Mike Vaccaro

Mike Vaccaro

Sports

NCAA branding neuters the world’s most famous arena

Fair warning, dear reader: The NCAA has occupied Madison Square Garden. So you can be excused if, when you take a look at the court, you have to remind yourself you’re still in Manhattan (New York, not Kansas) because you just as easily could be looking at Raleigh or Reno or Redondo Beach.

It means when you walk along the corridors you are all but swaddled in blue, the official color of the NCAA, and as you wander you may well have to remind yourself that you are not in Anaheim or Atlanta or Austin, Seattle or St. Louis or San Antonio.

They have done their best to sanitize the Garden, to wring the New York out of it, and if they haven’t yet put a huge NCAA logo up to cover the signature pinwheel ceiling … well, that’s only because they haven’t thought of that yet. That’s what the NCAA wants, what it craves, what it’s gotten.

But there’s one problem:

The players who will compete in the NCAA East Region this weekend? They know where they are. They know who came before them. They know the basketball history housed in the building, and the city, and it’s really kind of amazing: By the time these kids hit college, they already have played thousands of games in hundreds of venues in dozens of cities.

And still the Garden — and the City — matters to them. No amount of NCAA Lysol can scrub that away.

“As a basketball fan, just growing up, Madison Square Garden has always been the arena where you see big-time players come in here, go off for huge games, all the history and tradition that this arena has,” Virginia’s Joe Harris said before making the Garden’s ghosts no doubt beam by adding this: “It’s the world’s most famous arena.”

But is it? Still? Even for kids hardened by AAU circuits that bring them to Vegas and L.A., even for teams, like Michigan State, which has played games on an aircraft carrier in San Diego and an Air Force base in Germany? Tom Izzo, the Spartans coach who has crafted those exotic itineraries, understands why that would be a question.

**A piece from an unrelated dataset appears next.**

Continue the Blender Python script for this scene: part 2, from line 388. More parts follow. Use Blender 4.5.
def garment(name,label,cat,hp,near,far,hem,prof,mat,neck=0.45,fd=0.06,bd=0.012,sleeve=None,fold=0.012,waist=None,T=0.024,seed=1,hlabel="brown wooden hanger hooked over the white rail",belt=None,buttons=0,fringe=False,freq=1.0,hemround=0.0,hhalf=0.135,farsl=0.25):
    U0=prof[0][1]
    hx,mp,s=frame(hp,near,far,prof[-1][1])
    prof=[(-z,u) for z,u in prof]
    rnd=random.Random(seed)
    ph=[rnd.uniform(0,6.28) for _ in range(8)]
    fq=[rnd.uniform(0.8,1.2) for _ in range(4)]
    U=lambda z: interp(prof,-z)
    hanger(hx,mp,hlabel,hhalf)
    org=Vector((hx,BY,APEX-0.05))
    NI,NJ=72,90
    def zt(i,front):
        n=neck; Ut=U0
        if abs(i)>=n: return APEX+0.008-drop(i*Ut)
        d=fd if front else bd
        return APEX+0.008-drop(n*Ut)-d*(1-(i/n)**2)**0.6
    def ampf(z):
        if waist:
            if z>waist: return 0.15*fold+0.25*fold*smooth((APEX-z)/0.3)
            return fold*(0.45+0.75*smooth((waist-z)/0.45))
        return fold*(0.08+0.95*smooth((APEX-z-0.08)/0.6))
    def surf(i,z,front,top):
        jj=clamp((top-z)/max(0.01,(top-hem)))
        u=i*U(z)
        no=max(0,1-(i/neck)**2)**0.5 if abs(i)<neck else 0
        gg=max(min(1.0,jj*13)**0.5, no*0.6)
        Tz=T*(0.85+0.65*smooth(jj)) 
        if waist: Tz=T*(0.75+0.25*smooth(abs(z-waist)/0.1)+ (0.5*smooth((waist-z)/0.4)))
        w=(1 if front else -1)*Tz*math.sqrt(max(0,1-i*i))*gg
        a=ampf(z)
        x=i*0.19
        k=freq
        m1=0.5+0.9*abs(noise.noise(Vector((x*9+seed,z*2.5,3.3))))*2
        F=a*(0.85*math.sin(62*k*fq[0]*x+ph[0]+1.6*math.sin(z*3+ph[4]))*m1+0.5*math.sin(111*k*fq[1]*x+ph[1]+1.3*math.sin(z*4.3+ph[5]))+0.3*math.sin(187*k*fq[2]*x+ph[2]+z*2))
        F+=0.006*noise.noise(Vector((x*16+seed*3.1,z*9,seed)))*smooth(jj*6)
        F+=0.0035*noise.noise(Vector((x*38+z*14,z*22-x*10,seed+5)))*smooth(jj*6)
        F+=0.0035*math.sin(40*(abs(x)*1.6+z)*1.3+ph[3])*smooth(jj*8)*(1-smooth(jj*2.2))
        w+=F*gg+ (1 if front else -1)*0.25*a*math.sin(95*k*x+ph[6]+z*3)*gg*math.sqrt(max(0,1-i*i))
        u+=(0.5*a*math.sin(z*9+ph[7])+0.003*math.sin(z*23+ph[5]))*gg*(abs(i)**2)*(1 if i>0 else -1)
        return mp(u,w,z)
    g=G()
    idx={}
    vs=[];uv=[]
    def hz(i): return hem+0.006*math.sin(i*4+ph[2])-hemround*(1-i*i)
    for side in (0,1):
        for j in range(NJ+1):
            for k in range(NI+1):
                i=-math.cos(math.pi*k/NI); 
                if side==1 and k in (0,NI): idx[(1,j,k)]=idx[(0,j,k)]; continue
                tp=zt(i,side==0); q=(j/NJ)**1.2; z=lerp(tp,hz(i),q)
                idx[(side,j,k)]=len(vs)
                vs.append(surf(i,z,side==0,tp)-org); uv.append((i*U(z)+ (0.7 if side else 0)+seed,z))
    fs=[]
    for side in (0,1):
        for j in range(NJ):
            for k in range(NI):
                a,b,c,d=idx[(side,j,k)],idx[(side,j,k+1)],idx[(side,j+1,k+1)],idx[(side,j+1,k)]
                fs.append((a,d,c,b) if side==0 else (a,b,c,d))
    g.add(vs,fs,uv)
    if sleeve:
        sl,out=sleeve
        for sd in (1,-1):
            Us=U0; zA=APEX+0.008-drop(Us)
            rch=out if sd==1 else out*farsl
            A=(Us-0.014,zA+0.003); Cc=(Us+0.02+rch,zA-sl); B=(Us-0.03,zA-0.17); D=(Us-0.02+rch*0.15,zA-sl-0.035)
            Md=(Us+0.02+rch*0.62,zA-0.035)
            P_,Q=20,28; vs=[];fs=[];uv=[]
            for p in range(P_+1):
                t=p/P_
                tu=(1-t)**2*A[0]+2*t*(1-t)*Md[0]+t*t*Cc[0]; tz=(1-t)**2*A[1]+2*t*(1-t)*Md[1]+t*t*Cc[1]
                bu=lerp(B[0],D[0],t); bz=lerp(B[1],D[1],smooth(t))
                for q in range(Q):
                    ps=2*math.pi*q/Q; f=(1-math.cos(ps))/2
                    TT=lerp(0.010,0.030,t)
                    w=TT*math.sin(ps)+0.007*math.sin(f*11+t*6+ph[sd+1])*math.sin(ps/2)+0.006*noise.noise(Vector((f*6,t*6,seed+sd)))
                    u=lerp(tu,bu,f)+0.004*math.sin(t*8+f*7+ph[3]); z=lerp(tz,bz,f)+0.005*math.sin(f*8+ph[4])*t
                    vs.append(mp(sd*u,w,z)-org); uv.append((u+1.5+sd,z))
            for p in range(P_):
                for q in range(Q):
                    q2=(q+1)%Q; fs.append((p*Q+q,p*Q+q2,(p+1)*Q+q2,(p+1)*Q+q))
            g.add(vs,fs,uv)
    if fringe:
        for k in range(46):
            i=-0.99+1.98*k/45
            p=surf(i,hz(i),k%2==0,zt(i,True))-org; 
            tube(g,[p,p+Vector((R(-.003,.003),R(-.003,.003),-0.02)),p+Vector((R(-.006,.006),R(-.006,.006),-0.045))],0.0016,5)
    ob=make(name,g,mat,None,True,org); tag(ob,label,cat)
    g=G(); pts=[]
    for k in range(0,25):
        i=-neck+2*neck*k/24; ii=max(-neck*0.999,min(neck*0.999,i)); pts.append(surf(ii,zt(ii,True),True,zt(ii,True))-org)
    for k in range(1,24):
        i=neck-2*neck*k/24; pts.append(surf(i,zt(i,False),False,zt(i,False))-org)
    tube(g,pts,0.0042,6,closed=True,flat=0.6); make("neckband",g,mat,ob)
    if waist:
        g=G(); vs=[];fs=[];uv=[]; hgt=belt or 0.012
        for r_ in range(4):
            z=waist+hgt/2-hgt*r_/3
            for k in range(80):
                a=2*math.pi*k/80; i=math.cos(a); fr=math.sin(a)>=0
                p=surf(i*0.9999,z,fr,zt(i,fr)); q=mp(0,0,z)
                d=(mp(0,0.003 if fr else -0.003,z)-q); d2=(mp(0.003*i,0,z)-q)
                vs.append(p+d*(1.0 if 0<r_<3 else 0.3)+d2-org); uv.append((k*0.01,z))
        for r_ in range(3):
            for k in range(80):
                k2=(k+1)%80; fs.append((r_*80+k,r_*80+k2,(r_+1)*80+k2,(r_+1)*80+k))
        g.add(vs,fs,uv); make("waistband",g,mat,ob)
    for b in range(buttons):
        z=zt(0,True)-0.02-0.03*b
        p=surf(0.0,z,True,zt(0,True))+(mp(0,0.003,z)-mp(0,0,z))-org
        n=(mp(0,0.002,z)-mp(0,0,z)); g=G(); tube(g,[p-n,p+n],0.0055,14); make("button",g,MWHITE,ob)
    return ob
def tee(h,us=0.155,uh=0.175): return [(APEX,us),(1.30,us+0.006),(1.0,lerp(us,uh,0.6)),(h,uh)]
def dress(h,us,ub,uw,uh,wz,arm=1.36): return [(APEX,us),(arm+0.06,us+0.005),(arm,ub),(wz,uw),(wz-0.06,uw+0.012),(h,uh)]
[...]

And also has a pretty good answer.

“You know, the Garden is like a building version of our guy Magic,” he said, as in Johnson, as in the greatest Spartan of them all. “I can talk to [our guys], and a lot of players I talk about, these guys weren’t even born. But Magic, I can talk about him all the time. Everybody knows him, everybody knows who he is, what he’s all about, no matter when you were born.

Izzo grinned.

“And I think Madison Square Garden is something like that.”

It has been 53 years since the Garden last played host to an NCAA game. That was a Tuesday night, March 15, 1961, and the old gym on 50th Street and Eighth Avenue was jammed to capacity for a triple-header beginning at 6 p.m. sharp. That night 18,327 people watched Princeton top George Washington, St. Bonaventure beat Rhode Island and Wake Forest surprise St. John’s.

The NCAA left the Garden, and the city, near midnight that night and never came back. It was probably no coincidence that 1961 was also the year of the last massive gambling scandal to hit college basketball, with New Yorker Jack Molinas serving as Vinnie “The Chin” Gigante’s wingman in an operation that made the scandals of ’51 look like a 50-cent craps game.

As it turns out, that might have been a Garden that really did need a full supply of cleaning products. But a funny thing happened over the past half century or so: The portion of the Garden’s history that tends to be remembered is the good stuff. Especially by those too young to really remember much of anything.

“They go out there and see the banners,” Iowa State’s Fred Hoiberg said. “They see the jerseys up there — DeBusschere and Ewing and Frazier and all the great players that played here. They watched the old Big East Tournament out here, and that was a pretty special event.”

Said Virginia’s Tony Bennett: “I’m actually fascinated to see the floor because I played the Knicks in the Eastern Conference semifinals [with Charlotte] in ’93, so I can’t wait to see this.”

Well … the floor won’t look like that floor. It will look exactly like the floor in Memphis and Indianapolis and Anaheim. The NCAA is in New York. But it won’t ever be of New York. We’ll just have to live with that. And, for the weekend, each other.